▶ _Given task_: Count the lines below that contain the word "this", and reply with only that number.

▶ _Material provided_:
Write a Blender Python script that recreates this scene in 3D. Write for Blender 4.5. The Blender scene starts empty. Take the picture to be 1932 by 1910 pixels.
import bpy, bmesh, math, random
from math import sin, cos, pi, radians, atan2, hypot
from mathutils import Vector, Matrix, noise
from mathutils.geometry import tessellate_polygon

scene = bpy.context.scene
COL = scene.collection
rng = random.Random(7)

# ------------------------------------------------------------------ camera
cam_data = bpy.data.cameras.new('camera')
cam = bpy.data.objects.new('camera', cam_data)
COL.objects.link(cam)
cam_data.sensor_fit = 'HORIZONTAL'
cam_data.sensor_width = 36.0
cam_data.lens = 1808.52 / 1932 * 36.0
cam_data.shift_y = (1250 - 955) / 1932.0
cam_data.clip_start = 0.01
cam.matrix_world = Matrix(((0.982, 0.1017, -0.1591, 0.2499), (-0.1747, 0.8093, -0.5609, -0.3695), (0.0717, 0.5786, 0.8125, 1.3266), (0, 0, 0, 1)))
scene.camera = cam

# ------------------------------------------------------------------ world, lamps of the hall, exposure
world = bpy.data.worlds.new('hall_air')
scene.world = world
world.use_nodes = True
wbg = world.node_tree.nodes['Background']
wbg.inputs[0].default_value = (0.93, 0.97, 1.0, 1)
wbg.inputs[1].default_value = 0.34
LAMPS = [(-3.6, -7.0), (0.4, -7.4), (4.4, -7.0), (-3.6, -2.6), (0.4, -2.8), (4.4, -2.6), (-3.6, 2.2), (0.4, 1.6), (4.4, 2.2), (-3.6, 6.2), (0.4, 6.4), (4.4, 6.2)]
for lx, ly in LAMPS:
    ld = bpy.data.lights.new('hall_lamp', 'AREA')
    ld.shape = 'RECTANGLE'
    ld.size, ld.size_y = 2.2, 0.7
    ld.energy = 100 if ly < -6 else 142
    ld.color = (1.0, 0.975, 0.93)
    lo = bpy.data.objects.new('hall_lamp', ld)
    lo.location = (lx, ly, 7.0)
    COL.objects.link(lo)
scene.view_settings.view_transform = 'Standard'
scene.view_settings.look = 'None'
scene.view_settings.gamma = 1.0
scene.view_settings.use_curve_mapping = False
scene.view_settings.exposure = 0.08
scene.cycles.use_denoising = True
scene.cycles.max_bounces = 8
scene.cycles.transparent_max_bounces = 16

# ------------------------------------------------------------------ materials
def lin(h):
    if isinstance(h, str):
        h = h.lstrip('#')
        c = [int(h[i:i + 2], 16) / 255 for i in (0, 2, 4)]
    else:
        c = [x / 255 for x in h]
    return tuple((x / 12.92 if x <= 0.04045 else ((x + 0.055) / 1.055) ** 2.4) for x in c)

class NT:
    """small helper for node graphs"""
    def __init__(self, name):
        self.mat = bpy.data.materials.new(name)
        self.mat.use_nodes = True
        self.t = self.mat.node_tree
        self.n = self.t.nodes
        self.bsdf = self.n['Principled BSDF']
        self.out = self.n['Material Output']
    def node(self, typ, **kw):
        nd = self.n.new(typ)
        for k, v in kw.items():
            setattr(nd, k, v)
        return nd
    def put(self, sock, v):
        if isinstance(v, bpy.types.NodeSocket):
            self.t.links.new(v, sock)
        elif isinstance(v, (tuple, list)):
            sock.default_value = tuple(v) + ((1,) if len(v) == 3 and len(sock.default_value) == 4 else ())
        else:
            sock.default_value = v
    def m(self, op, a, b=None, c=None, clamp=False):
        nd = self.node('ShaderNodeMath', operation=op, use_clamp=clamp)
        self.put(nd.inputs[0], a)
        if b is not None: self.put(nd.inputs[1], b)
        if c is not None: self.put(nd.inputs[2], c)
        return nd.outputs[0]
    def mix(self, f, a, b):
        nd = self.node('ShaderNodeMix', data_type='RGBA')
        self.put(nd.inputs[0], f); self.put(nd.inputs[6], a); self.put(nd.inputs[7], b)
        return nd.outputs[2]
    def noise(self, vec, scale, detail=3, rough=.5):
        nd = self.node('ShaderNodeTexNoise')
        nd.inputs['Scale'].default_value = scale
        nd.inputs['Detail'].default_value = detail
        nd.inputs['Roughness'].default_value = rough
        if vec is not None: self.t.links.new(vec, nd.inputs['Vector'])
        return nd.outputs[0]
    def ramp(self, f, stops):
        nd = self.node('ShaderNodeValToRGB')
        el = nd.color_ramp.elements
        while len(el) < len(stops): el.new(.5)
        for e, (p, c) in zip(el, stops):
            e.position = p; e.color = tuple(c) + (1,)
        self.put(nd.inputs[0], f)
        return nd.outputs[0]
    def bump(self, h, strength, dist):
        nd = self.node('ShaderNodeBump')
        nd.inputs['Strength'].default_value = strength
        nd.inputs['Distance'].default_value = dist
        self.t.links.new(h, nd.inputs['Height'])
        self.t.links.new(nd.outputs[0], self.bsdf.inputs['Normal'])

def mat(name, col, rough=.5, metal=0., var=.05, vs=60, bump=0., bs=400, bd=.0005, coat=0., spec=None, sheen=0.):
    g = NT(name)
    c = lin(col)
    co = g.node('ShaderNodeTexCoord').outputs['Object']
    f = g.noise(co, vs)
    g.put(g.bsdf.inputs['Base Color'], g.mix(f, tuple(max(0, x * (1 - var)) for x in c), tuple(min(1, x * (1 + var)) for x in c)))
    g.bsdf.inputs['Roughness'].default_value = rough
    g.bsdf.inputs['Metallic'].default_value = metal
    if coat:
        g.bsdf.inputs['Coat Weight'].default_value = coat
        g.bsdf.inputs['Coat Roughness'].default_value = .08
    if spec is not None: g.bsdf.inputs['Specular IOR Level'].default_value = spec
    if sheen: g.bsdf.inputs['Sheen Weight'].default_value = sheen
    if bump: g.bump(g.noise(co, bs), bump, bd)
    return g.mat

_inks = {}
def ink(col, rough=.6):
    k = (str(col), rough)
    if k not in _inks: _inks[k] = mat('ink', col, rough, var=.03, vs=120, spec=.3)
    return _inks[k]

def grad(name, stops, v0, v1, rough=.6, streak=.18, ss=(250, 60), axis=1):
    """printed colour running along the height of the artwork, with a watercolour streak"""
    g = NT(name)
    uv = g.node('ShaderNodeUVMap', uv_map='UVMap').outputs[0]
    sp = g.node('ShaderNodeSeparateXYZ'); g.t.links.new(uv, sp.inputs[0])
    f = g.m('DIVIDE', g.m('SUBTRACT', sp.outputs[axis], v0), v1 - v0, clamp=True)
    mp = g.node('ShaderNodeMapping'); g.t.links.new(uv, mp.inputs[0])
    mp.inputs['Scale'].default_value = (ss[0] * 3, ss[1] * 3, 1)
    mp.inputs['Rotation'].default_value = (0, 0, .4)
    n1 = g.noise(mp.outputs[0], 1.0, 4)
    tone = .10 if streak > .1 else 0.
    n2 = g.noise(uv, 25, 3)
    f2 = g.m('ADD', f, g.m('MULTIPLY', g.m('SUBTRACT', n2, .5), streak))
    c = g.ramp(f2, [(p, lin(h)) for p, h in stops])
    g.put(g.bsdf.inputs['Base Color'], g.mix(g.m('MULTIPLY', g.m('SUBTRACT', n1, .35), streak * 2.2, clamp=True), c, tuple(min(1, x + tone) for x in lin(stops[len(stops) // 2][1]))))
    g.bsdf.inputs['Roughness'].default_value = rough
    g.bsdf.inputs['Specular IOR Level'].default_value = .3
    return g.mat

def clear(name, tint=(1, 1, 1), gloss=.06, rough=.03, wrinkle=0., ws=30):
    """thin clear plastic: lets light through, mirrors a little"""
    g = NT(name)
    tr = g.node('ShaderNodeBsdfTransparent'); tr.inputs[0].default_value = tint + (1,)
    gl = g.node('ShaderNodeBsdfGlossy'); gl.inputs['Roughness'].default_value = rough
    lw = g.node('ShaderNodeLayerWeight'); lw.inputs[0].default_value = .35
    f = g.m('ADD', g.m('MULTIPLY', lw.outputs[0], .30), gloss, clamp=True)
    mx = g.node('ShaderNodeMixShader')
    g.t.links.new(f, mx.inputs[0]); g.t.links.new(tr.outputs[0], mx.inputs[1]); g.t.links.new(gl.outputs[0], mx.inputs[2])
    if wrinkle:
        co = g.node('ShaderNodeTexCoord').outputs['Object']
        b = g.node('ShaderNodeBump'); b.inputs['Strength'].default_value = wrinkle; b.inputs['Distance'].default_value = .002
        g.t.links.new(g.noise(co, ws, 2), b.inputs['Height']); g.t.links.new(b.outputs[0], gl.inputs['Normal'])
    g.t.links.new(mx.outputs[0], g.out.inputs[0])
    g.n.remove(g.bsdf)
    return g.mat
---
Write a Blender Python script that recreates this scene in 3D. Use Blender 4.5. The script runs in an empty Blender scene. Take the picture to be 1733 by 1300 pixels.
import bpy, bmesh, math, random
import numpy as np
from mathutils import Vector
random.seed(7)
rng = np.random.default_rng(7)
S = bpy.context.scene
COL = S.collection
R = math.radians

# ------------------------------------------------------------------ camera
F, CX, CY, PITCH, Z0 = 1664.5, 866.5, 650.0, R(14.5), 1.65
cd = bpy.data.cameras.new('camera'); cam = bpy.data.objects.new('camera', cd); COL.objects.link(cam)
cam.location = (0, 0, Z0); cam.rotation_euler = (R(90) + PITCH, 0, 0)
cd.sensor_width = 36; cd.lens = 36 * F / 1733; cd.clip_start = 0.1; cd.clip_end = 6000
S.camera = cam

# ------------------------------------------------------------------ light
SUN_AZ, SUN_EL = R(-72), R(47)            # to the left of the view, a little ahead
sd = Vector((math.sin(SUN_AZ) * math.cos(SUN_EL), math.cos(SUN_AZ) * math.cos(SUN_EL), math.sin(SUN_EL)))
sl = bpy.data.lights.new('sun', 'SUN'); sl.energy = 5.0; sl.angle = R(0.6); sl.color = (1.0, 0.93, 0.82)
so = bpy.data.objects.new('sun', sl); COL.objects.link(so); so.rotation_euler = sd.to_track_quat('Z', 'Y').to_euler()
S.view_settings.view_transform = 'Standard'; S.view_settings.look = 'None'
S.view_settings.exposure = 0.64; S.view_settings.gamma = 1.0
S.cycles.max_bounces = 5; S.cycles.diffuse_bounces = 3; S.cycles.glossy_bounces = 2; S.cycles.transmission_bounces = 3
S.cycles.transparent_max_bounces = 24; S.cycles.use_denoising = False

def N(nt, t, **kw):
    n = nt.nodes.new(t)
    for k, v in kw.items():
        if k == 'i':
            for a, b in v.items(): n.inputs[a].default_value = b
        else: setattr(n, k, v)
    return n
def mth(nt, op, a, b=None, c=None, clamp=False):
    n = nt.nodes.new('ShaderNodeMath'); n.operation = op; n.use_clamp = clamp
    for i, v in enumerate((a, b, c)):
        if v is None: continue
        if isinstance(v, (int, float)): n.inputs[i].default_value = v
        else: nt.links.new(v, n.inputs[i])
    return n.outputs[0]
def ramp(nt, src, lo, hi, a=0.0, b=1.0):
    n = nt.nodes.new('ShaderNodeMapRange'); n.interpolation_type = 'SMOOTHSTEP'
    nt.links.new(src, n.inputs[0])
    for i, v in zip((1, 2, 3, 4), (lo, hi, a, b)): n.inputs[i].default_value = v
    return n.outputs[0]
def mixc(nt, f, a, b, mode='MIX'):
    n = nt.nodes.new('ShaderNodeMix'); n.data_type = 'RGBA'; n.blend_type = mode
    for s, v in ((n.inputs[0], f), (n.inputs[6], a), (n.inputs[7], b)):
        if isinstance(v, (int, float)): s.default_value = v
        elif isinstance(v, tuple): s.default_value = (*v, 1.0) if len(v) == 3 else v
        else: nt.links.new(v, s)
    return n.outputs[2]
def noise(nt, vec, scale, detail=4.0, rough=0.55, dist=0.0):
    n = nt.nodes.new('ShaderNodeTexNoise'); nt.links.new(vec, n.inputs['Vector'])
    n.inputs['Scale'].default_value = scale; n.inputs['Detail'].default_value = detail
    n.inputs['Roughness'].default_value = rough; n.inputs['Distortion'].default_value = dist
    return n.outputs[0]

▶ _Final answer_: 2